§ **EXERCISE**
Return exactly and only these lines: the first of the listing through the one containing "PI = math.pi".

§ **DATASET CONTENT**
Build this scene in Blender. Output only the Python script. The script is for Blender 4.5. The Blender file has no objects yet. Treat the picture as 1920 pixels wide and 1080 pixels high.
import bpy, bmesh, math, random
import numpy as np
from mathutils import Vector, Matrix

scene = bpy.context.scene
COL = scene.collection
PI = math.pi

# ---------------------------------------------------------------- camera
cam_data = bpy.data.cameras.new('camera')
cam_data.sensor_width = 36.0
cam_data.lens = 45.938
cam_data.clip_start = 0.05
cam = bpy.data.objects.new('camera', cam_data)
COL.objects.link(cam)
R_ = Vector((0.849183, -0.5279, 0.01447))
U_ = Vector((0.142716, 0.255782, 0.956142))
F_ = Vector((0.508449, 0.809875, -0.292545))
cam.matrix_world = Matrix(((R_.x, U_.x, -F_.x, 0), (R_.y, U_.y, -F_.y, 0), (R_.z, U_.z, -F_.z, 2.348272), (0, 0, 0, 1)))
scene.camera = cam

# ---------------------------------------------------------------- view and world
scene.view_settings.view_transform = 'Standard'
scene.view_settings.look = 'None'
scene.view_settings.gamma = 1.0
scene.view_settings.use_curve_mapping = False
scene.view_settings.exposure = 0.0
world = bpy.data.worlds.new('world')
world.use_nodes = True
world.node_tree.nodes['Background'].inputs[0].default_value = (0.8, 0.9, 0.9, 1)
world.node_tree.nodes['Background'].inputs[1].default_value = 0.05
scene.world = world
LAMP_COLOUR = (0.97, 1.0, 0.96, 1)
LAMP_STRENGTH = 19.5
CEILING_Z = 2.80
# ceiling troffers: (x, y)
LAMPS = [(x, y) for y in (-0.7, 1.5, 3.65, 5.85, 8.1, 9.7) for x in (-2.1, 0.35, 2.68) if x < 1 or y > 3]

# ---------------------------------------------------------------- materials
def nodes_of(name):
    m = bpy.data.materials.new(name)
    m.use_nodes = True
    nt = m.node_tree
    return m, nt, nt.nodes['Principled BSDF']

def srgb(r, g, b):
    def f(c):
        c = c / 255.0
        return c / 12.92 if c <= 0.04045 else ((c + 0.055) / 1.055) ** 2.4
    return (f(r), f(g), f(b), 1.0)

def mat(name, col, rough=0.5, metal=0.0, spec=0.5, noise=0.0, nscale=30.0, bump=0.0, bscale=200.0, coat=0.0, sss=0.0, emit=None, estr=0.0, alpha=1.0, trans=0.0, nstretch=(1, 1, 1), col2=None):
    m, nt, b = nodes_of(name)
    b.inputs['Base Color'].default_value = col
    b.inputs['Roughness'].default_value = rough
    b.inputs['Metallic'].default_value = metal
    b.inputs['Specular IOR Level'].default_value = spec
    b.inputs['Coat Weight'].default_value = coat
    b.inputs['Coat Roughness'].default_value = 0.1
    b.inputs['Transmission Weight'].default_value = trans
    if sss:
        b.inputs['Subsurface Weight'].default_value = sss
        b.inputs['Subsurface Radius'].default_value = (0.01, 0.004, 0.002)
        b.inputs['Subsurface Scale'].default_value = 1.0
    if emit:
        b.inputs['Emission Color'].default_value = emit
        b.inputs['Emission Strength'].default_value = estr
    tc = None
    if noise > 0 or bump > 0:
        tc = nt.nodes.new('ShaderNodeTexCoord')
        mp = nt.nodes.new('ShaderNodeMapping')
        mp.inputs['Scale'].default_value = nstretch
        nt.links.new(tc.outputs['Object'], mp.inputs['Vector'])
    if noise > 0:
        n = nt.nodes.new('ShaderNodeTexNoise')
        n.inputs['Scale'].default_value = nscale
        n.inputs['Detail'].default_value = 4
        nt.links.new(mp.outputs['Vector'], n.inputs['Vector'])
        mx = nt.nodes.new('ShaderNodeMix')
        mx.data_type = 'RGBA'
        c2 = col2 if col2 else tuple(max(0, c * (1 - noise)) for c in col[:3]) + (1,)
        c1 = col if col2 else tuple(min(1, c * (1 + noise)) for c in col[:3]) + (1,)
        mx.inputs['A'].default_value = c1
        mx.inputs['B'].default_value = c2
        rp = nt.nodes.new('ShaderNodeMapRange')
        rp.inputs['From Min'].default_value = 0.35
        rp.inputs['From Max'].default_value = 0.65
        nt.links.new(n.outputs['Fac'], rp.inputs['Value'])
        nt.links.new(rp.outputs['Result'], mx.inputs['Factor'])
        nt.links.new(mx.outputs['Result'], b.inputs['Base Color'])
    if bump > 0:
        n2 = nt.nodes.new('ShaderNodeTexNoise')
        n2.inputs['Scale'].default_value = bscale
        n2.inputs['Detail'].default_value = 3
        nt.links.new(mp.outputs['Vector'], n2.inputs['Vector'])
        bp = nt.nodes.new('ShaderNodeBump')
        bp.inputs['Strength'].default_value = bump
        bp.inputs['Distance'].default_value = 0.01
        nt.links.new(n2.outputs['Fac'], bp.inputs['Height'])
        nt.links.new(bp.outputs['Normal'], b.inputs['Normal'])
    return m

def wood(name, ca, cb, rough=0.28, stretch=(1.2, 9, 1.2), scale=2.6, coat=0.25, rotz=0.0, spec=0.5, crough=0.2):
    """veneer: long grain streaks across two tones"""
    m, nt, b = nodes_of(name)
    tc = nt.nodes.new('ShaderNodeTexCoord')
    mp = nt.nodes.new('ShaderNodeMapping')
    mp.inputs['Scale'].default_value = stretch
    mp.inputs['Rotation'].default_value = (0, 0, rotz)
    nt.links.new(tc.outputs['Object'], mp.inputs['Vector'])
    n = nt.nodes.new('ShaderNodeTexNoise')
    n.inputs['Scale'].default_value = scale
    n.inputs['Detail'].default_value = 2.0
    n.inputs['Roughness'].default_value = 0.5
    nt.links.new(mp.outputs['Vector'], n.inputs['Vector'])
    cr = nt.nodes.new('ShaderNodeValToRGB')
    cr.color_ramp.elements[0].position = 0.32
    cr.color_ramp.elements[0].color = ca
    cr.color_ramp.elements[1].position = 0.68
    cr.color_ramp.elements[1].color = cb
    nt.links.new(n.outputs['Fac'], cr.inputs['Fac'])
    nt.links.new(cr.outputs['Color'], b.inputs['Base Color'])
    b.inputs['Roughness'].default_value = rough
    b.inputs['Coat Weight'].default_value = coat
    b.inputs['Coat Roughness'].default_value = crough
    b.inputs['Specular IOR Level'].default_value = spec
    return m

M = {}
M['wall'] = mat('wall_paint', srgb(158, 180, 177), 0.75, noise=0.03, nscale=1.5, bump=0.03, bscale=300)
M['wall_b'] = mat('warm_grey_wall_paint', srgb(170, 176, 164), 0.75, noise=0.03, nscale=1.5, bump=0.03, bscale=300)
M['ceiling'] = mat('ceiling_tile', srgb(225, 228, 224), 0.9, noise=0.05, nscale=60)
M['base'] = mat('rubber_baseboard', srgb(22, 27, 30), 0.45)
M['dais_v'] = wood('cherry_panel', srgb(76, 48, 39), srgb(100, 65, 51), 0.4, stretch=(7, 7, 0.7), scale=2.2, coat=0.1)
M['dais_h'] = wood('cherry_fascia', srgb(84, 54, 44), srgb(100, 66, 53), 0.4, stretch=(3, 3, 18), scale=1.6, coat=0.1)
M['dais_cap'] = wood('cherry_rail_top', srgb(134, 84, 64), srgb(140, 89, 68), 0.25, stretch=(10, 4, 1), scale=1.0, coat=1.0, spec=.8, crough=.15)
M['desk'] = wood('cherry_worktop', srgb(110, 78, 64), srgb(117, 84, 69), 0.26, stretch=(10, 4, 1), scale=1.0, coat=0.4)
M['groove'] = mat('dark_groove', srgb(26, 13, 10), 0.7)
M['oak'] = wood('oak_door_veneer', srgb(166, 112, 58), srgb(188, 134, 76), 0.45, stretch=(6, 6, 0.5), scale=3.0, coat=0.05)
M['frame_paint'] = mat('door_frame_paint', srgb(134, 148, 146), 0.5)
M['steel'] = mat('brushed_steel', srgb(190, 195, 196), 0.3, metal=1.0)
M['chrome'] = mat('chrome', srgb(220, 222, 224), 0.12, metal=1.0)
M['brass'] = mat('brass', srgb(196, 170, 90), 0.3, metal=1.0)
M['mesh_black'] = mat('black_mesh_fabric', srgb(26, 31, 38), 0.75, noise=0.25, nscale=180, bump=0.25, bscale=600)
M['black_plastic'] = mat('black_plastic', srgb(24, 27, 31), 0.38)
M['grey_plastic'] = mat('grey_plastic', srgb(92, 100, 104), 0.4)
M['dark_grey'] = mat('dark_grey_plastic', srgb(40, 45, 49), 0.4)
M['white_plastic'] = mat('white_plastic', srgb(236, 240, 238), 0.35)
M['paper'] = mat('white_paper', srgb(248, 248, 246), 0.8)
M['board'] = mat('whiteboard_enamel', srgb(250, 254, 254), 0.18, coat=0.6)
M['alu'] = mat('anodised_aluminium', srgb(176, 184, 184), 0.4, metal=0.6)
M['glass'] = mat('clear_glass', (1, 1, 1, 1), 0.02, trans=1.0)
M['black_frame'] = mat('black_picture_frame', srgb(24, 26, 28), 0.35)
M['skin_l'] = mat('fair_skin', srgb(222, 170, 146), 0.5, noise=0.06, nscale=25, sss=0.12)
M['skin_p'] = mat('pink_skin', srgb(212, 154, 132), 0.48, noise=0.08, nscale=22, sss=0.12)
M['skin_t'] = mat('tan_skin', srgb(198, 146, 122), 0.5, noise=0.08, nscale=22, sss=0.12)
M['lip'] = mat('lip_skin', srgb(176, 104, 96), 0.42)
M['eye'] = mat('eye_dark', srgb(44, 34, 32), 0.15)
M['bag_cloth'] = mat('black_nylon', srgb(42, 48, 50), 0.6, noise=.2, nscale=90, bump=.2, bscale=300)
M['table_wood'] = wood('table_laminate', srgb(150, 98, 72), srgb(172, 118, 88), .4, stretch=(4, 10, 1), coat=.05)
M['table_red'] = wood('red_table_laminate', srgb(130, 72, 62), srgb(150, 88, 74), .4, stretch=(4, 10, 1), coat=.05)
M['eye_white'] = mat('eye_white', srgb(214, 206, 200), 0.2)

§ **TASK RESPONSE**
Build this scene in Blender. Output only the Python script. The script is for Blender 4.5. The Blender file has no objects yet. Treat the picture as 1920 pixels wide and 1080 pixels high.
import bpy, bmesh, math, random
import numpy as np
from mathutils import Vector, Matrix

scene = bpy.context.scene
COL = scene.collection
PI = math.pi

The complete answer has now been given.